Economic Assessment Help

After initial exploration and appraisal, a major oil company has estimated the reserves in a new oil field which it plans to develop as 100 million barrels. The oil company plans to develop this field over the next five years (starting 2019) with production starting in 2024 and decommissioning of the field expected in 2040.

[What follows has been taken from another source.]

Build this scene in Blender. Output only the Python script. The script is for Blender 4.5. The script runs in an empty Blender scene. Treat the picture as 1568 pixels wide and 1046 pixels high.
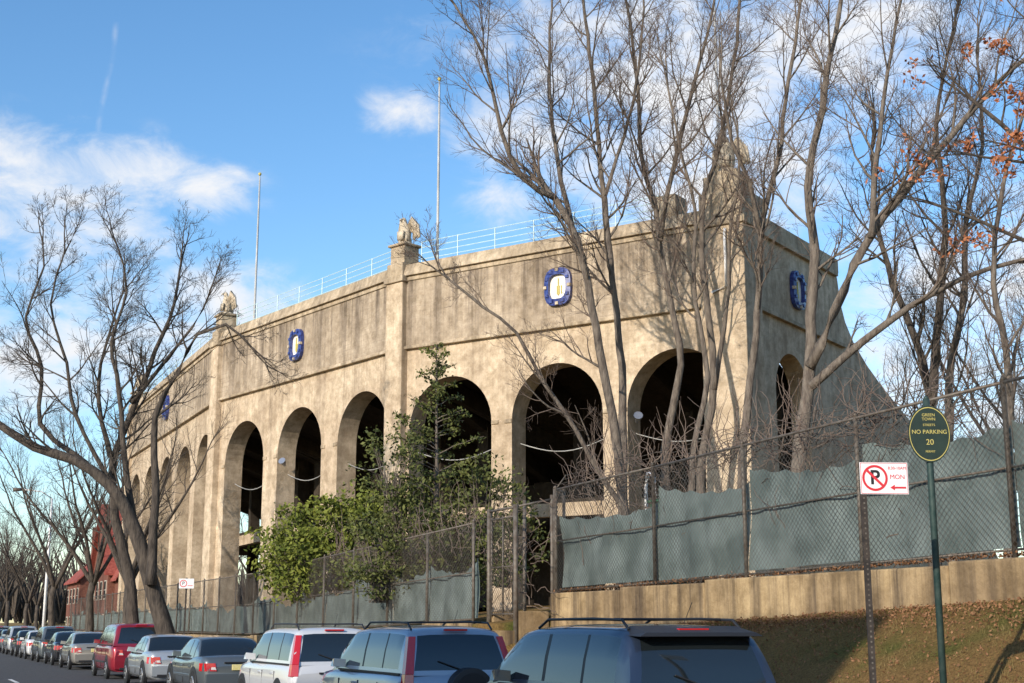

The government of the country in which the oil field is being developed is currently charging a Resource Rent Tax with a threshold IRR of 20% and a tax rate of 50% In the Excel file BU5562-oilfield-data.xlsx (available on the MyAberdeen) you will
find information and assumptions about the development of the hypothetical field. In the appendix below is further information on the data in the excel file.

Assignment Task
a) Using the information in BU5562-oilfield-data.xlsx, construct a Spreadsheet model to obtain the Pre and Post Tax NPV, Government Tax plus any other metrics you think useful associated with the development of the oil field for the resource rent tax regime. You should undertake this part of the task under the assumption all input values are known with certainty. Specifically, you should assume that the oil price is known and will grow at 3% per year for the duration of the project.
b) Construct a Tornado chart for Oil Price, Total Field Production, Development Expenditure per barrel, and Abandonment Cost per barrel.
c) Undertake a Monte Carlo Simulation Analysis on the Oil Price. (You must undertake this analysis explicitly by adapting your spreadsheet model following the Computer workshops, i.e. you must not use any Excel Add-Ins that may automate the Simulation.) As you are very concerned about the oil price modeling specifications, in particular about the effect of different
distributional assumptions, use the following three models: (1) a simple log- normally distributed oil price. (2) an oil price random walk. (3) an oil price random walk plus a long-term cycle. Include all three modeling assumptions in your report in order to illustrate how this affects your analysis. Try to make sure that the simulated oil prices, on average, take the same value.